"""

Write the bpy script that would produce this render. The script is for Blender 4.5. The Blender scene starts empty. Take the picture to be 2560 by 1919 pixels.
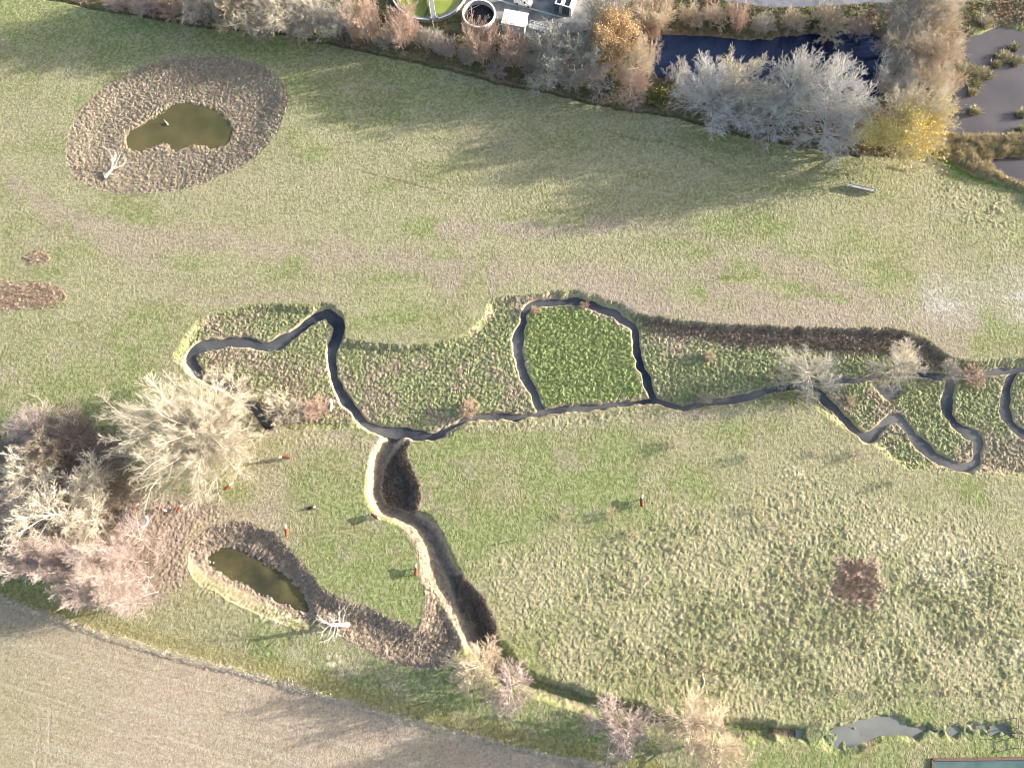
import bpy, bmesh, math, random
import numpy as np
from mathutils import Vector, Matrix

S = bpy.context.scene
COL = S.collection
R = math.radians

# ------------------------------------------------------------------ camera, sky, sun, exposure
H, TILT, FPX = 140.0, R(14.0), 1775.0
cam_d = bpy.data.cameras.new("camera")
cam_d.sensor_fit = 'HORIZONTAL'
cam_d.sensor_width = 36.0
cam_d.lens = FPX / 2560.0 * 36.0
cam_d.clip_start, cam_d.clip_end = 1.0, 6000.0
cam = bpy.data.objects.new("camera", cam_d)
COL.objects.link(cam)
cam.location = (0, 0, H)
cam.rotation_euler = (TILT, 0, 0)
S.camera = cam

SUN_EL, SUN_AZ = R(13.0), R(11.0)            # azimuth of the sun measured from +x towards +y
w = bpy.data.worlds.new("World")
S.world = w
w.use_nodes = True
nt = w.node_tree
sky = nt.nodes.new("ShaderNodeTexSky")
sky.sky_type = 'NISHITA'
sky.sun_disc = False
sky.sun_elevation = SUN_EL
sky.sun_rotation = R(90.0) - SUN_AZ
nt.links.new(sky.outputs[0], nt.nodes["Background"].inputs[0])
nt.nodes["Background"].inputs[1].default_value = 0.13
sky.dust_density = 2.5
sky.ozone_density = 0.6
sun_d = bpy.data.lights.new("sun", 'SUN')
sun_d.energy = 4.8
sun_d.angle = R(0.5)
sun_d.color = (1.0, 0.93, 0.82)
sun = bpy.data.objects.new("sun", sun_d)
COL.objects.link(sun)
to_sun = Vector((math.cos(SUN_EL) * math.cos(SUN_AZ), math.cos(SUN_EL) * math.sin(SUN_AZ), math.sin(SUN_EL)))
sun.rotation_euler = to_sun.to_track_quat('Z', 'Y').to_euler()
S.view_settings.view_transform = 'Standard'
S.view_settings.look = 'None'
S.view_settings.exposure = 1.66
S.view_settings.gamma = 1.0
S.cycles.max_bounces = 4
S.cycles.filter_width = 0.95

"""

• [Required work] Begin at the first line of the data above and repeat each line exactly, stopping after the line containing "R = math.radians". Omit the pictures.

• [Response below]
Write the bpy script that would produce this render. The script is for Blender 4.5. The Blender scene starts empty. Take the picture to be 2560 by 1919 pixels.
import bpy, bmesh, math, random
import numpy as np
from mathutils import Vector, Matrix

S = bpy.context.scene
COL = S.collection
R = math.radians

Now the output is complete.